De mannetjes in hun Ajax-maatpakken kunnen rustig slapen gaan. Johan Cruijff zal af en toe vanuit Barcelona best nog eens wat over Ajax laten opschrijven, maar hij zal zich nooit meer spontaan aan de slagboom melden. Als een grote schoonmaak al niet lukte, met protegé Marco van Basten aan het roer, dan lukt het nooit meer. Er zijn niet zo heel veel mensen in wie Cruijff blindelings vertrouwen heeft. Piet Keizer is door Ajax bedankt voor bewezen diensten en wat er overbleef zijn ja-knikkers en mensen met een dikke laag eelt op de ellenbogen. Heel misschien zou iemand als Keje Molenaar nog proberen om Cruijff naar Amsterdam te lokken. Die indruk wekt hij altijd wél. Maar hij lijkt mij daarvoor iets teveel politicus. Van alles beloven, maar zodra je macht hebt, lijk je op al je voorgangers en doe je vooral dát wat nodig is om in die zachte zetel te kunnen blijven zitten.
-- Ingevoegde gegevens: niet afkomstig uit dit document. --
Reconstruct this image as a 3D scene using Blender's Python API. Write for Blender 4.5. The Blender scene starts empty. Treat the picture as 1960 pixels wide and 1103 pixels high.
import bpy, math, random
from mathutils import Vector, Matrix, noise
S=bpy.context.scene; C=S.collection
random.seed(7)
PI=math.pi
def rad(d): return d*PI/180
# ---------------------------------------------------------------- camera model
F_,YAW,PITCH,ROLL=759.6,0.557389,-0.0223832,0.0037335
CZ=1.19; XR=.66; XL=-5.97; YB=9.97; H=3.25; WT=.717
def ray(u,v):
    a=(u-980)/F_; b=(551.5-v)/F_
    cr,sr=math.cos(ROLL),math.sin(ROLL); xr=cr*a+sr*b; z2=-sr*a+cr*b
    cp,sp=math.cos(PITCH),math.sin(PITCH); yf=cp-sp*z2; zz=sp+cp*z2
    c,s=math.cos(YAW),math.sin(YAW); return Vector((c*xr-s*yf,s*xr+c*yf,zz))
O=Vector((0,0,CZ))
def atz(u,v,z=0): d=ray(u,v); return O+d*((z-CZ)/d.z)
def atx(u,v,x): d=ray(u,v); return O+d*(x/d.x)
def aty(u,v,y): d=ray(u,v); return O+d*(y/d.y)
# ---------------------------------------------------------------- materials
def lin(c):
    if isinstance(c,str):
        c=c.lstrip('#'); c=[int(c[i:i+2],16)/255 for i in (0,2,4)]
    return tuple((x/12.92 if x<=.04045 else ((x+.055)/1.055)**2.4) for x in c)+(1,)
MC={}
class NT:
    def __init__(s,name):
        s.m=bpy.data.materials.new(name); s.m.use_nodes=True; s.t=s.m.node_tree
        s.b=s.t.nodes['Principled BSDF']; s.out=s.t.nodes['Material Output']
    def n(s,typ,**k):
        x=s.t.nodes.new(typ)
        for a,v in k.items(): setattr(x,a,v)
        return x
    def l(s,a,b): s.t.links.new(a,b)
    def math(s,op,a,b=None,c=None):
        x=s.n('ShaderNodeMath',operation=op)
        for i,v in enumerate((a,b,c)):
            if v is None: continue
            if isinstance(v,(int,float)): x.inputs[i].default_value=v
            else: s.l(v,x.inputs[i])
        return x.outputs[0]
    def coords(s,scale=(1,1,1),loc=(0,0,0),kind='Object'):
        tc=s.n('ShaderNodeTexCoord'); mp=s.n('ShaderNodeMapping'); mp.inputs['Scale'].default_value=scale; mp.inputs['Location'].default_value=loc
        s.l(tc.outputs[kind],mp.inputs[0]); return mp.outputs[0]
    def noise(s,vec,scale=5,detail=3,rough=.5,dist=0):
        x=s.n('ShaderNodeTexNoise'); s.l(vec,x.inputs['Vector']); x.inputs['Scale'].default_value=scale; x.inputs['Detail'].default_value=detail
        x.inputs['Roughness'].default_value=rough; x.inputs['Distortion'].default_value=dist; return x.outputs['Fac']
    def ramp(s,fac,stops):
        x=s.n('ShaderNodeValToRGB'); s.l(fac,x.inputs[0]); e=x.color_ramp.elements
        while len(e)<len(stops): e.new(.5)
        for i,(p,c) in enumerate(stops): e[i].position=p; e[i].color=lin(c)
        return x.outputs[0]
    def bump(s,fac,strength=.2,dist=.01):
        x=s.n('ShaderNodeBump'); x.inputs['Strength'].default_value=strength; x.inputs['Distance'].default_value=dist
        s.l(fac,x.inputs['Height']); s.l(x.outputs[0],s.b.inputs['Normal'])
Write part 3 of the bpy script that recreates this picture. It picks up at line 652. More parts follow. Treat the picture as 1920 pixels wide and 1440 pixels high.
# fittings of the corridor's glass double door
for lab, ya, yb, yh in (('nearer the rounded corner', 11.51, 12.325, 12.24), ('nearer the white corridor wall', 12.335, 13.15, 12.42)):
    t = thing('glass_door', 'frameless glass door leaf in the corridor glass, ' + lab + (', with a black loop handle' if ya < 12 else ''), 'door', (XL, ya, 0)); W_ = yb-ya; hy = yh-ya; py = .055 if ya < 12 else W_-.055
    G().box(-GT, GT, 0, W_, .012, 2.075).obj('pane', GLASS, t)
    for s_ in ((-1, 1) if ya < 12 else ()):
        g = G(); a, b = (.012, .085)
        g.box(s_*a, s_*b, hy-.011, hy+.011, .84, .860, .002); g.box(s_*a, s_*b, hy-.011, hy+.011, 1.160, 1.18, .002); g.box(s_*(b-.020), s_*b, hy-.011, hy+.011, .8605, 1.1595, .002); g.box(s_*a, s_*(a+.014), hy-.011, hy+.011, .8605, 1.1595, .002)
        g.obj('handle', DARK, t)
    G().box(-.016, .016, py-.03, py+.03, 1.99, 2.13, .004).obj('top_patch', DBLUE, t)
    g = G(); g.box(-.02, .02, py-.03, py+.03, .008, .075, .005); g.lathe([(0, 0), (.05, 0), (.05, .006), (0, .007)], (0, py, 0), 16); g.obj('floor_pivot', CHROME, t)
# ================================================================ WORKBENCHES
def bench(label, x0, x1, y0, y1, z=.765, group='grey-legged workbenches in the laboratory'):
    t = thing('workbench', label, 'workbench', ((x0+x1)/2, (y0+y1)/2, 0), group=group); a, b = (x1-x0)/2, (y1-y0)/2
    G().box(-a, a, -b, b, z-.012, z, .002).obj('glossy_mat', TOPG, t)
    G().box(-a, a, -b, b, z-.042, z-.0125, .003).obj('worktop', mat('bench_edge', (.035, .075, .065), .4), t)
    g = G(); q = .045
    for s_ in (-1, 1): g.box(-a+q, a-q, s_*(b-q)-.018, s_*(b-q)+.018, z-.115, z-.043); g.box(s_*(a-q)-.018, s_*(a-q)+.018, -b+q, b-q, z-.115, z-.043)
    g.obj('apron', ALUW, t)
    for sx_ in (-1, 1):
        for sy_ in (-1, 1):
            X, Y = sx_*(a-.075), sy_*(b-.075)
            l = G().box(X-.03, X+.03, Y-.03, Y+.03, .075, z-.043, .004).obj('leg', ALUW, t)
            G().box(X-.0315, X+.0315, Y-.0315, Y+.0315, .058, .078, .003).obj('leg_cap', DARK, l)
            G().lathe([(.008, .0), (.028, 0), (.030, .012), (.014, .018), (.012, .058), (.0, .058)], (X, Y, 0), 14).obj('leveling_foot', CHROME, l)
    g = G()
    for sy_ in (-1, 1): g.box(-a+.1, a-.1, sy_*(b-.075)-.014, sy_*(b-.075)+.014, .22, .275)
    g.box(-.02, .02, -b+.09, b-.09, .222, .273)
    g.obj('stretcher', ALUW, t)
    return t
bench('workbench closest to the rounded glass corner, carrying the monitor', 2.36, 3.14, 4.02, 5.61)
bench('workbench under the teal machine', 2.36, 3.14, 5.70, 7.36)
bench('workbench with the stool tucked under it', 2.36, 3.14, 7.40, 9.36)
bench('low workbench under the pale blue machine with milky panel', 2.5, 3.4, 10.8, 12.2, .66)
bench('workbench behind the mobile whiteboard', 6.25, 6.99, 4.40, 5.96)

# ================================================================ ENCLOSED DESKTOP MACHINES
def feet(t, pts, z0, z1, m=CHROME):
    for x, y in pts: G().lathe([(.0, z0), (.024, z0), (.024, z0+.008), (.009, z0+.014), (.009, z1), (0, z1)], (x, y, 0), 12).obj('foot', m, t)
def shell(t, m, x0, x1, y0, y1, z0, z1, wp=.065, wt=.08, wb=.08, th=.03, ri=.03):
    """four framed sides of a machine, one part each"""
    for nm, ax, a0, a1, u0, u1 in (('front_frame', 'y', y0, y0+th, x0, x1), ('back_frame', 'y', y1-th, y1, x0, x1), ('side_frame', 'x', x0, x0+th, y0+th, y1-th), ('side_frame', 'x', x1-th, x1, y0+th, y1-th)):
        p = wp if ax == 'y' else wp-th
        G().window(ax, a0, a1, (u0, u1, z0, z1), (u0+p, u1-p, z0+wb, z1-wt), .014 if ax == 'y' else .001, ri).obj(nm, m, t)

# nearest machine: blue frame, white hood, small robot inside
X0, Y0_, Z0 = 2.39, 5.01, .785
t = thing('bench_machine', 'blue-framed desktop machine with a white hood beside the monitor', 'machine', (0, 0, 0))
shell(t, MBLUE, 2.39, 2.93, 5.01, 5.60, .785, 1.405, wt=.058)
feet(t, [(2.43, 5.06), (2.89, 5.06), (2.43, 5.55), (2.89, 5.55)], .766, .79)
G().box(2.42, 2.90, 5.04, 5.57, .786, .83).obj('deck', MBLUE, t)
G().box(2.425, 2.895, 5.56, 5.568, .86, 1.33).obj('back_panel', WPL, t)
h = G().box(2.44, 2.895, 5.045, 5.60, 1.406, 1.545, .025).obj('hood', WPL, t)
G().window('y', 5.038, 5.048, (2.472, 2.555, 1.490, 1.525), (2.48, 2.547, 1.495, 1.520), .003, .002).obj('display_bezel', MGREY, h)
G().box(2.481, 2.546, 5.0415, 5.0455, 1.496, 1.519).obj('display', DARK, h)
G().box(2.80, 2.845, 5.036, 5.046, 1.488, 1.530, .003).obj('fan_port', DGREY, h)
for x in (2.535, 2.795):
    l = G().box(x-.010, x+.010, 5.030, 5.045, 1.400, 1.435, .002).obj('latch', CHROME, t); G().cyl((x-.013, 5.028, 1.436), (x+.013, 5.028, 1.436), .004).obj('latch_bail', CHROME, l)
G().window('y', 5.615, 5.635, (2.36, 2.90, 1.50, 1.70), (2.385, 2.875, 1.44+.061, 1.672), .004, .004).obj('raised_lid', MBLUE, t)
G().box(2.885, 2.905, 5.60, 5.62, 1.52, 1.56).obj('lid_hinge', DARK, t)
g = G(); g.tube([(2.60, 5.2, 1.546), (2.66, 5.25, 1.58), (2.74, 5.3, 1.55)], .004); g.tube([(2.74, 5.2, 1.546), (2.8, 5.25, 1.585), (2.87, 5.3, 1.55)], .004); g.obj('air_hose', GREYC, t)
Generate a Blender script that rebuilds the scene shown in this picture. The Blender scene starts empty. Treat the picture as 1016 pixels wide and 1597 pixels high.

Ondertussen speelt Ajax het soort werkvoetbal waar een coach in trainingspak prima bij past. Geen stijlvol maatpak. Die coach is Martin Jol en zijn reactie op de kritiek van Cruijff viel me deze week nog het meest tegen. Tuurlijk is het mooi dat Ajax weer eens bovenaan staat. Maar die koppositie is mede te danken aan een trainer in Eindhoven, die zijn verdedigers door de knieën schiet als ze over de middellijn komen en aan FC Twente wat nu de gevolgen van meedoen aan de Champions League ondervindt. Dat is nieuw voor ze. Net zoals een koppositie nieuw is voor Martin Jol. Bij zijn aanstelling riep hij nog dat hij het heel erg zou vinden als Johan Cruijff kritiek op hem zou hebben. En nu ís er kritiek en bromt hij dat Cruijff’s uitlatingen hem niet zoveel doen. Onbegrijpelijk. Jol heeft een kans voor open doel gemist. De ideale gelegenheid om zich als Ajaxcoach onsterfelijk te maken. Door dát te doen wat niemand meer voor mogelijk had gehouden: Johan Cruijff voorgoed terugvragen naar Amsterdam en alle macht geven. Misschien heeft hij het intern wel voorgesteld, dat sluit ik niet uit. Maar Cruijff en Keizer tegenover dit Ajaxbestuur is qua voetbalkennis en gogme als een voetbalgevecht van mannen tegen jongens. En de doodsbange stropdassen weten inmiddels precies hoe dát afloopt.